The other group of volunteers is made up of about 25 university students from Wisconsin. They are leading two camps: one for over 100 primary school students and the other for local college students. Here’s the Wisconsin group hanging out in our living room:
These great kids will be here for a month. Our students love them and are learning “college English” (including some of the slang that you’d hear on an American campus). Susan invited them to bring their dirty laundry over and has been busy trying to clean and dry it:
The washing is not a problem, but this is a tough time of year to undertake such a project without a clothes dryer. Since this is the rainy season, everything is taking about 3 days to dry. Fortunately, the students have reasonable expectations in the current circumstances.
Also, I had the chance to speak at the summer camp opening ceremony. Later that day I received a call from the Provincial Education Bureau, asking for me to speak later in the week at a session for teachers heading abroad. It turns out that their department leader attended our opening ceremony and decided that I could help their departing teachers with ideas to get integrated into the cultures where they will serve for a year as visiting scholars:
Everything was ready for my presentation at the Education Bureau until my laptop computer crashed, taking my set of PowerPoint charts with it. But there was just enough grace in that final hour to re-create most of the charts that were on the dead Dell computer right before rushing down to the meeting room. Nothing like a little last-minute panic to get your juices flowing before a talk.

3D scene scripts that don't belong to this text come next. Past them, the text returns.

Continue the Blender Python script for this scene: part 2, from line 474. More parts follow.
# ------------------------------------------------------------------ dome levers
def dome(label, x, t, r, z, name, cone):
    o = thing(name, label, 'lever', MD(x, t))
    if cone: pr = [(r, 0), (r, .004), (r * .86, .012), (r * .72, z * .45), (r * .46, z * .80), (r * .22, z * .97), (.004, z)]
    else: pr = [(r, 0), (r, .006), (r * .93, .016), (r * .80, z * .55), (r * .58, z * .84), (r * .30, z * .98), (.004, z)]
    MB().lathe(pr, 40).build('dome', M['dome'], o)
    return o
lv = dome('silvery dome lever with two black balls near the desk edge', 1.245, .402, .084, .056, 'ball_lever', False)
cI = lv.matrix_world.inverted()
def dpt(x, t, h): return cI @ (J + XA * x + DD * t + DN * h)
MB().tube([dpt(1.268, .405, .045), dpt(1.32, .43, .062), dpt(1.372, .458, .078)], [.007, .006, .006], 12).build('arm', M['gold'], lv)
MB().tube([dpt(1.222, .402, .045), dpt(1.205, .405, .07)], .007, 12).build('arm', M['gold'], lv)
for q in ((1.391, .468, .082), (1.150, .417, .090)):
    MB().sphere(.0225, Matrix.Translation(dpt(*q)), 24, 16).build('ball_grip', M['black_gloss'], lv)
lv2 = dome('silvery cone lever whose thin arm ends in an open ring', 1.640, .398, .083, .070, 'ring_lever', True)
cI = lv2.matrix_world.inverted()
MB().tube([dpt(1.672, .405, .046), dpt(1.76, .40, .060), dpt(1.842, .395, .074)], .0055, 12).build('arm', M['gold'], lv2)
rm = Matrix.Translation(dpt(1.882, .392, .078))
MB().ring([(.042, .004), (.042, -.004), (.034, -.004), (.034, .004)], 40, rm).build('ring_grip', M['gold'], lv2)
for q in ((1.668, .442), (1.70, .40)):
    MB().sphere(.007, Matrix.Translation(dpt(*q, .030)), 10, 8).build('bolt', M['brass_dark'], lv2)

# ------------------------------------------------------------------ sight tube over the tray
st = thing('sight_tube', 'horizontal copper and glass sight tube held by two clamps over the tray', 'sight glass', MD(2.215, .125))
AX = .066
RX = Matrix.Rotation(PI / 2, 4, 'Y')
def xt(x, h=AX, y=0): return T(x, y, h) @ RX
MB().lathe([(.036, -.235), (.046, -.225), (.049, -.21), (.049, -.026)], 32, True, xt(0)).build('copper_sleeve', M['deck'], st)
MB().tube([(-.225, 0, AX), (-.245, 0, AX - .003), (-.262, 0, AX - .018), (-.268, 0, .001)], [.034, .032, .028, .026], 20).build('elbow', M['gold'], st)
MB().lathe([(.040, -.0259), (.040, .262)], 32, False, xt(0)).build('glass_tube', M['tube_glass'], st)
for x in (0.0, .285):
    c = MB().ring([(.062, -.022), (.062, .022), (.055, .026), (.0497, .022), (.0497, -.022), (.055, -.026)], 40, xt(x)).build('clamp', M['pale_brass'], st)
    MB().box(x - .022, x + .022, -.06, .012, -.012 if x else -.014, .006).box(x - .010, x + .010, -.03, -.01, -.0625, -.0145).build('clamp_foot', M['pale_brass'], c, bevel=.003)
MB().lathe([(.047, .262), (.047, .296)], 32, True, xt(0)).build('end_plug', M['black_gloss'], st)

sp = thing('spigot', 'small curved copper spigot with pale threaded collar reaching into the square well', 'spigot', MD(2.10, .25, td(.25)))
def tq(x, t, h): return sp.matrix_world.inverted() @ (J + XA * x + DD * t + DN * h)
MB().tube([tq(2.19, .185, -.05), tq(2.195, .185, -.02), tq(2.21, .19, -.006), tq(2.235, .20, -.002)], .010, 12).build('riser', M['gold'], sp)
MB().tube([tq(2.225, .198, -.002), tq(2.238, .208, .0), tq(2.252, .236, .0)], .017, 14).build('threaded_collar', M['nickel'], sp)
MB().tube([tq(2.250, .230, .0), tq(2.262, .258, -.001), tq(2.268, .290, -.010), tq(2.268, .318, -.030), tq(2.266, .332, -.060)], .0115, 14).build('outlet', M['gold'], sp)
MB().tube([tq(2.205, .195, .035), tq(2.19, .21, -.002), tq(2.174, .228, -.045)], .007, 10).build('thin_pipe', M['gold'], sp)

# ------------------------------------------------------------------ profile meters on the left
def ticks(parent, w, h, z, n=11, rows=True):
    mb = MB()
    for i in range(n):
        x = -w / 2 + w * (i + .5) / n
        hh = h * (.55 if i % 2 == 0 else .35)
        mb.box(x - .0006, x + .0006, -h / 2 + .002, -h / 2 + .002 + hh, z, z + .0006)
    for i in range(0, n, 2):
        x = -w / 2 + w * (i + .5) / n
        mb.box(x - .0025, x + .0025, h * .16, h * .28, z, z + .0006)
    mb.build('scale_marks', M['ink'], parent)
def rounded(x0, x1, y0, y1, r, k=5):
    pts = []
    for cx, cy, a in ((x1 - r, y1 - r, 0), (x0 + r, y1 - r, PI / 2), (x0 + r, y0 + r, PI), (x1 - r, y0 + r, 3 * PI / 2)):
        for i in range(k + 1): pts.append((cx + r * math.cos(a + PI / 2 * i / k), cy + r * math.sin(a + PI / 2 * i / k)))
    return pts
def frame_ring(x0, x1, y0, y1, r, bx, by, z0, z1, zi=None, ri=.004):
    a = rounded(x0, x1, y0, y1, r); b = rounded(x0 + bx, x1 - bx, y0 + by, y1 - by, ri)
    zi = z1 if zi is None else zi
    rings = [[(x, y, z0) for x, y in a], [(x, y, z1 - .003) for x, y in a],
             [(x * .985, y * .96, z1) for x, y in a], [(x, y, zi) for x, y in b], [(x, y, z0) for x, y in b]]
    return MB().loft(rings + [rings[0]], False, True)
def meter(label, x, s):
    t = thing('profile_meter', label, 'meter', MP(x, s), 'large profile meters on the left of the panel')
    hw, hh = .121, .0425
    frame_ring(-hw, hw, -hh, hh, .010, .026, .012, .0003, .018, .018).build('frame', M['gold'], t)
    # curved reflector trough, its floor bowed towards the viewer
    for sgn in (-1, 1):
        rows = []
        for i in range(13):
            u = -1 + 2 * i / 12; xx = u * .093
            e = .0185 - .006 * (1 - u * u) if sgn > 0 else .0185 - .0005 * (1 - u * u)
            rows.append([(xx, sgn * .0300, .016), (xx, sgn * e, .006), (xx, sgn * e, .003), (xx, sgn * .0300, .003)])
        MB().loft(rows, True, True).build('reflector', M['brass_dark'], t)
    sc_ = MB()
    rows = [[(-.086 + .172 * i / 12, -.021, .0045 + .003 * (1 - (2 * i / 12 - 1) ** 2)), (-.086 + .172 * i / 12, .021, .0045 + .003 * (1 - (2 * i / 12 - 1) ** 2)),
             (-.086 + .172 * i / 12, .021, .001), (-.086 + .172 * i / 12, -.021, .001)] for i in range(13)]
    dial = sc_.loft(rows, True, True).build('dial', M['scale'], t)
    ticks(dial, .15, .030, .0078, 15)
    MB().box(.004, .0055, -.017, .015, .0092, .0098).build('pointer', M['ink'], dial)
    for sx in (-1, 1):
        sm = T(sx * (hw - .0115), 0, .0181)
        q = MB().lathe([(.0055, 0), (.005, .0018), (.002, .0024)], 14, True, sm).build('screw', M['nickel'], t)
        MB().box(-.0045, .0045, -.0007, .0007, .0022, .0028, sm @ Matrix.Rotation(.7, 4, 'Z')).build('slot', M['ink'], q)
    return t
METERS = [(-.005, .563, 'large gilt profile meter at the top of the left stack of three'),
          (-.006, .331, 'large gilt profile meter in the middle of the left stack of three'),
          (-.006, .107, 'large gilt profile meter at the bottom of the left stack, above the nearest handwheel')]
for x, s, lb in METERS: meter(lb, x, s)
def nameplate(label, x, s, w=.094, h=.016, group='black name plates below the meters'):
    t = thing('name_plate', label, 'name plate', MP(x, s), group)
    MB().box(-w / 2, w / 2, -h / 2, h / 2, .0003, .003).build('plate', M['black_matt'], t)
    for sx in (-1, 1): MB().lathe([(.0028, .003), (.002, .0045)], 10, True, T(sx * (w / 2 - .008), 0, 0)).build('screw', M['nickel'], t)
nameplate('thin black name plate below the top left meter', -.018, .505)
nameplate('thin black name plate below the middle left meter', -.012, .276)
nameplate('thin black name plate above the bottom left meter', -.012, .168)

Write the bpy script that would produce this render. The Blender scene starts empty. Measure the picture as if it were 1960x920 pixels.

Wow, a lot going on with you guys! But it looks like good times and good opportunities.
Look at those piles of clothes! You go mom!
As I read the saga of your computer crashing right before your presentation, I was reminded how you came to my rescue last June when I did not have the right connector for my computer to go into the LCD projector in Atlanta! I will never forget your kindness.
Helen, your presentation about Sir Isaac Newton at the Classical Education conference was quite a bit more polished than my recent talk at the local education bureau. But China is not like Atlanta, so rushing out to get some computer hardware at the last minute is a bit more challenging.